Had Mueller believed it ethical to charge someone with evidence this contradictory — and I’m really not exaggerating when I say this — he had the goods to charge Trump with agreeing to give Russia sanctions relief in exchange for an impossibly lucrative real estate deal in Moscow. He could have charged Paul Manafort with trading $19 million in debt relief for the campaign strategy and help carving up Ukraine. He could have charged Roger Stone — and through him, Donald Trump — with entering into cooperation with the Russian hacking team before they spent September hacking Hillary’s analytics, for a still unexplained purpose.

This list of conflicting evidence that Durham has is a testament to the recklessness with which he has decided to pursue his own feverish conspiracy theories. It doesn’t mean he won’t get there. He might! It means he’s engaging in extraordinary conduct to get there.
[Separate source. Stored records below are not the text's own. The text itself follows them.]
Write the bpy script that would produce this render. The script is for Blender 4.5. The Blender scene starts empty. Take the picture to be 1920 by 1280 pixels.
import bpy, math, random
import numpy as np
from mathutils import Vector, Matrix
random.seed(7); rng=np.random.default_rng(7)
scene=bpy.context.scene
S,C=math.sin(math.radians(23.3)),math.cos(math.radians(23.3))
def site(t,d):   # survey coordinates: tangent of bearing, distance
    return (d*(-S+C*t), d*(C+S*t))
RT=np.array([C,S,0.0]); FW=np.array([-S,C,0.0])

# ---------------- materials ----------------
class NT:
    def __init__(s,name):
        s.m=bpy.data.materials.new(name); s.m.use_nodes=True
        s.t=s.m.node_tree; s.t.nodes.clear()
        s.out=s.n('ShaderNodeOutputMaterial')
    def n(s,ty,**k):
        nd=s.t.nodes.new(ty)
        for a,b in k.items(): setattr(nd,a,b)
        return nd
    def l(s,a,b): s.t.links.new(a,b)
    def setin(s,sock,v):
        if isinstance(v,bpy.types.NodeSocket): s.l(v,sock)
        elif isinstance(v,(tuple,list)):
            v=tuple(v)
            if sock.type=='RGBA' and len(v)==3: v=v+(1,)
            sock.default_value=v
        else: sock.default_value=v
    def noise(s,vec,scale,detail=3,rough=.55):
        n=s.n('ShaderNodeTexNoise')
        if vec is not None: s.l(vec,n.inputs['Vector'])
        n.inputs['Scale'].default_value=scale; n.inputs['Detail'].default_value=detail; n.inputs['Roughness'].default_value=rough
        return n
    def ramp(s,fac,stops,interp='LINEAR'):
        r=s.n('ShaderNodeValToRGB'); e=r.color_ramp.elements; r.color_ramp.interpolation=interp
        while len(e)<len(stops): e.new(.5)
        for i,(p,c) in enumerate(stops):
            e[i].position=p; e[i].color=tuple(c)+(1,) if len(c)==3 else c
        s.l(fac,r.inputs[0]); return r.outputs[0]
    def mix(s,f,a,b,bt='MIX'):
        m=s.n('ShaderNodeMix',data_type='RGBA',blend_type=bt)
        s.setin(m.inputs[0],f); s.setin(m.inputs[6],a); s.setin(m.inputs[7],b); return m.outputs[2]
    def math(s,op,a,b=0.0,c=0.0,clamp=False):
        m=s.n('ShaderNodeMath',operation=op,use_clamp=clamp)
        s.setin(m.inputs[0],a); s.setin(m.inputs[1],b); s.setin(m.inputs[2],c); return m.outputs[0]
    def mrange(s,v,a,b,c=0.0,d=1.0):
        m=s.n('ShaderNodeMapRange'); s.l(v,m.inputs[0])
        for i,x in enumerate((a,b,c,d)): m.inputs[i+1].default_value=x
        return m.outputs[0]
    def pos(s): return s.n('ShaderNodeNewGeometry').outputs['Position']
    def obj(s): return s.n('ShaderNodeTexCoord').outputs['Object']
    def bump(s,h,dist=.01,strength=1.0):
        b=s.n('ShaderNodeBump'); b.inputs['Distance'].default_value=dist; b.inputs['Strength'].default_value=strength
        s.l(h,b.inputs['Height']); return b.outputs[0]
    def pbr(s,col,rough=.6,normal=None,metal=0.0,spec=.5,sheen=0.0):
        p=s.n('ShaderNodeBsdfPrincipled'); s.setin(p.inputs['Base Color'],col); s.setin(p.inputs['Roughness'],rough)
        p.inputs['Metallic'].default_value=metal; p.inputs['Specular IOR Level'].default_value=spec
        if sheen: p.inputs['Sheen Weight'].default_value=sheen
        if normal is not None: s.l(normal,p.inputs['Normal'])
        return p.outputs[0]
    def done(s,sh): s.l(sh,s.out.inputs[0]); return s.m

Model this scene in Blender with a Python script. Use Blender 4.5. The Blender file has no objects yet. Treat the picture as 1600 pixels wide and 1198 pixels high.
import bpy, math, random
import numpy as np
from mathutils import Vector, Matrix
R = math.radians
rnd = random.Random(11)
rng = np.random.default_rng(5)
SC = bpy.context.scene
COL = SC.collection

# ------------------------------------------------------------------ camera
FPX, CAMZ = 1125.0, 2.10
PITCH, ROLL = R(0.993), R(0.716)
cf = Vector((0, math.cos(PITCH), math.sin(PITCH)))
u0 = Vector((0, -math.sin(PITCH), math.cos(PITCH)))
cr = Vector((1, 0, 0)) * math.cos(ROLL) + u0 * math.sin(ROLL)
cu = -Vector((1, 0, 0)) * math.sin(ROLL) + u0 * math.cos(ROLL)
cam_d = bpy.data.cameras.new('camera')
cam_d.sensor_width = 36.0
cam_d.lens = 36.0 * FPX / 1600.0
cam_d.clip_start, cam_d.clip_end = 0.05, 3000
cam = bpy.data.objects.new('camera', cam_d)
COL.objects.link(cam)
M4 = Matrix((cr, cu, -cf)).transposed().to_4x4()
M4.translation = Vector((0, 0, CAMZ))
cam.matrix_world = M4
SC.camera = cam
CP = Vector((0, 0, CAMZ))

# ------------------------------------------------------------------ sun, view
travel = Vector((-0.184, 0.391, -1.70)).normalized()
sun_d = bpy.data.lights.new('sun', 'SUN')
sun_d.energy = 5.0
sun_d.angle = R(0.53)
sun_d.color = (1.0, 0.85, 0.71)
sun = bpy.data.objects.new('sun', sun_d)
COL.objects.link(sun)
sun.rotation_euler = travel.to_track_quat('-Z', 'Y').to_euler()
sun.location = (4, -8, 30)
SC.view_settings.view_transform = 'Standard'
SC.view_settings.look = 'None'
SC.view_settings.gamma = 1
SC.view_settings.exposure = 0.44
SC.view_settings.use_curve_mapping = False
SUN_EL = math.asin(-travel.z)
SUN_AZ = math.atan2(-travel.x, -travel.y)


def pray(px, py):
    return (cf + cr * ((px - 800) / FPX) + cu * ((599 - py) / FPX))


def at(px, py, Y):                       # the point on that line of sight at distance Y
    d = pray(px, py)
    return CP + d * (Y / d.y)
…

It’s the last bullet I find particularly interesting. In the December 8 hearing, AUSA Andrew DeFilippis explained, “We did a meeting w/Mr. Baker in which we did not touch on charged conduct. We did not produce to defense.” That is, they’re withholding at least one 302 of a Durham interview in this investigation with Baker. Judge Christopher Cooper responded that he, “won’t disturb USG’s view that this is not discoverable.”

So on the one hand, Durham’s prosecutors are arguing that a conspiracy not yet charged creates conflicts for an Igor Danchenko indictment that doesn’t implicate any paid members of the Hillary campaign. But on the other hand, they’re arguing that the same investigation is sufficiently bracketed that they’re not required to provide Sussmann the records of what exposure Baker himself may have that might persuade him to change his story.

Sussmann’s attorney Sean Berkowitz observed that Baker had obviously changed his story. Durham’s team explains that’s because Baker refreshed his memory (though what we’ve seen of the contemporary records suggest there are two possible readings of them). But Sussmann could well argue that, because of criminal exposure himself, Baker changed his story to reflect what Durham wanted it to be.

As I have said, repeatedly, Durham needs Sussmann to have lied to have any hope of building this conspiracy case, and if he fails, each of the parts are far weaker.

And while claiming the conspiracy case he has not yet charged creates already existing conflicts, he’s still going to withhold the evidence of the conspiracy he’s trying to create.